Given data:
────────────────────

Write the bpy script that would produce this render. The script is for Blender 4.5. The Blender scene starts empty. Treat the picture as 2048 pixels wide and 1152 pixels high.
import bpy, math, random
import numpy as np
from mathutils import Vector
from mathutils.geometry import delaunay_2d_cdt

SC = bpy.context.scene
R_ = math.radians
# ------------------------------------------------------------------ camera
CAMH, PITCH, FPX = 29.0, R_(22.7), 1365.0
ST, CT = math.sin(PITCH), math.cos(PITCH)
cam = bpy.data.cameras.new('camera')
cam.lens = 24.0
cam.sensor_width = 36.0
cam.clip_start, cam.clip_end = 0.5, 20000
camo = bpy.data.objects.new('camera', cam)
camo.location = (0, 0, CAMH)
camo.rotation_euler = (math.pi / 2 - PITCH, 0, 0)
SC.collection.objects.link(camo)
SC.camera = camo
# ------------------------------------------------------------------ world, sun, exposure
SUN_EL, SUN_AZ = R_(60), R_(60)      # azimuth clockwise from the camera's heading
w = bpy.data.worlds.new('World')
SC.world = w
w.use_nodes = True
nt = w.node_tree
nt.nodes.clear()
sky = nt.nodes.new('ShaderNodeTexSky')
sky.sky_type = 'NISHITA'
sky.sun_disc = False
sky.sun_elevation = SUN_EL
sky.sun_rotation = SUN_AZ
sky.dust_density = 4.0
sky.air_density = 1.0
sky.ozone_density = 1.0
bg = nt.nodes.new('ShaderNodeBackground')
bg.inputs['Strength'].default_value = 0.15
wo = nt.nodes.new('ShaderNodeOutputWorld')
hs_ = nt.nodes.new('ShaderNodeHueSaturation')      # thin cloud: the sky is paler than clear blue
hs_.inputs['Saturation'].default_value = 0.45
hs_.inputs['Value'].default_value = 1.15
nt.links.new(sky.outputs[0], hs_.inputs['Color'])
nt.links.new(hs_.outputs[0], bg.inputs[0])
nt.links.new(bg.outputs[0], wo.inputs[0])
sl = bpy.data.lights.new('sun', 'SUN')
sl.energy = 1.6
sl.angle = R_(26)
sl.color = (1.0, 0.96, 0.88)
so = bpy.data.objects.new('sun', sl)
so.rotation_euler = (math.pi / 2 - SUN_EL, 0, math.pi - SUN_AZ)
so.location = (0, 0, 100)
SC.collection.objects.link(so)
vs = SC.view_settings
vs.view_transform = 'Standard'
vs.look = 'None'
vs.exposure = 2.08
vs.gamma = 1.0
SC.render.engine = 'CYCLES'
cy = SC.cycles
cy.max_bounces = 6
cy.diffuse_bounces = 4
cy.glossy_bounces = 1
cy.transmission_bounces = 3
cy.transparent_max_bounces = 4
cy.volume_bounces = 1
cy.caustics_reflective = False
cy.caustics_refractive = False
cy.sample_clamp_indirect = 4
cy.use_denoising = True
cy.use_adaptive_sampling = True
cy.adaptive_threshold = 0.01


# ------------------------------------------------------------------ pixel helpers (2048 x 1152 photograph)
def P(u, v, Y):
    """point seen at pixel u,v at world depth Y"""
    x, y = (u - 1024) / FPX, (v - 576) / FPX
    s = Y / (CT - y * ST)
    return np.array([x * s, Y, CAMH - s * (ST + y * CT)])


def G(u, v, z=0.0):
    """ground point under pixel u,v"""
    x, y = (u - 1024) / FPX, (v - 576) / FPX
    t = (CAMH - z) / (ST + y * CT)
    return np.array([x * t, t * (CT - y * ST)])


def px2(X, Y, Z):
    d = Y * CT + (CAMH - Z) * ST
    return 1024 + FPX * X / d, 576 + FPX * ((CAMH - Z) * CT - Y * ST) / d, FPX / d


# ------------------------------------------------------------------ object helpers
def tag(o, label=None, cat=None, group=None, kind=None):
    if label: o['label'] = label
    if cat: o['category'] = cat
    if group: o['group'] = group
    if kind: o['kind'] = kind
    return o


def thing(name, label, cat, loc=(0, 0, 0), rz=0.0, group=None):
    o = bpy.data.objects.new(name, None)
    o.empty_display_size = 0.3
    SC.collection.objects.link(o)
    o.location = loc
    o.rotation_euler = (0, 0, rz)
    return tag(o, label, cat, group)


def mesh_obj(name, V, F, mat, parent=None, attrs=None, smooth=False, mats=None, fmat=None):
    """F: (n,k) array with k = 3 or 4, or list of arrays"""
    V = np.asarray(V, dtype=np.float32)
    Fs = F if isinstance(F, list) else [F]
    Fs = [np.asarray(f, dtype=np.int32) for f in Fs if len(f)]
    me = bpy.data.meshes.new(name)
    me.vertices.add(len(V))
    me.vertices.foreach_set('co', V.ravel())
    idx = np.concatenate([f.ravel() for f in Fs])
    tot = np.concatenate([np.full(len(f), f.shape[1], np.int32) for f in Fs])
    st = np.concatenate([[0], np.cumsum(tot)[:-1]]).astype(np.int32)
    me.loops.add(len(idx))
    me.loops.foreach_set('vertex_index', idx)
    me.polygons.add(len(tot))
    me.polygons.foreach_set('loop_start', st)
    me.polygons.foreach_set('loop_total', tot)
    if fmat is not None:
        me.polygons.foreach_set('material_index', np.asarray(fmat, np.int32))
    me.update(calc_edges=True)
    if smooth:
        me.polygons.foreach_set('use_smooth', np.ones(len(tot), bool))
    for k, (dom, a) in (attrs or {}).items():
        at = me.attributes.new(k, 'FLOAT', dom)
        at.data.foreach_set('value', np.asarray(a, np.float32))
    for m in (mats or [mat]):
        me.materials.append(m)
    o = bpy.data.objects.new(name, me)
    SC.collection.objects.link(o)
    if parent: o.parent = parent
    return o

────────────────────

Aim: Starting at the first line of the material above, reproduce each line exactly up to and including the line with "from mathutils.geometry import".

Exercise answer:
Write the bpy script that would produce this render. The script is for Blender 4.5. The Blender scene starts empty. Treat the picture as 2048 pixels wide and 1152 pixels high.
import bpy, math, random
import numpy as np
from mathutils import Vector
from mathutils.geometry import delaunay_2d_cdt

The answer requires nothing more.